1 Jesús les dijo:
«Ustedes saben que sólo los ladrones y bandidos entran al corral saltándose la cerca.2 En cambio, el pastor de las ovejas entra por la puerta.3 El que cuida la entrada le abre, y el pastor llama a cada una de sus ovejas por nombre, y ellas reconocen su voz. Luego el pastor las lleva fuera del corral,4 y cuando ya han salido todas, él va delante de ellas.
«Las ovejas siguen al pastor porque reconocen su voz.5 Pero no seguirían a un desconocido; más bien huirían de él, pues no reconocerían su voz».
6 Jesús les puso el ejemplo anterior, pero ellos no entendieron lo que les quería decir.
En este pasaje tan corto por tres veces se menciona que las ovejas oyen la voz del pastor, la conocen y saben identificarla entre muchas otras voces que puedan dirigirse a ellas.
He tratado de aplicarlo a mi propia vida y algunas cosas han venido a mi mente. En primer lugar, mi disponibilidad para escuchar la voz. No hay peor sordo que aquel que no quiere oír. Creo firmemente que Dios siempre habla, el problema es que no hay quien le escuche. Hay muchas razones que pueden llevarme a no estar diponible a su voz, otras prioridades, otros intereses, el deseo de no escuchar lo que el pastor tenga a decirme…..
En segundo lugar, he pensado en mi capacidad para reconocer la voz entre tantas otras veces. Me doy cuenta que esto no sucede de forma automática. Hay demasiada competencia acústica en mi vida, demasiadas voces que claman mi atención y, a menudo, muchas, o algunas de ellas, son más lisonjeras y saben mejor cómo decirme aquello que quiero oír.
Tambien, y en tercer lugar, me doy cuenta que para escuchar hay que dedicar tiempo.

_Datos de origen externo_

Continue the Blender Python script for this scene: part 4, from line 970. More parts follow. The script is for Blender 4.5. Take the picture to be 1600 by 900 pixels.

No se trata de oír las cosas de forma superficial, como quien esucha la radio mientras desayuna o se ducha, es decir, como ruido de fondo. Se trata de pararse, estar quieto, frenar, desacelerarse para escuchar atentamente la voz de Dios y discernir lo que nos dice y cómo aplicarlo a nuestras vidas.
Estar dispuesto y aprender a escuchar la voz de Dios.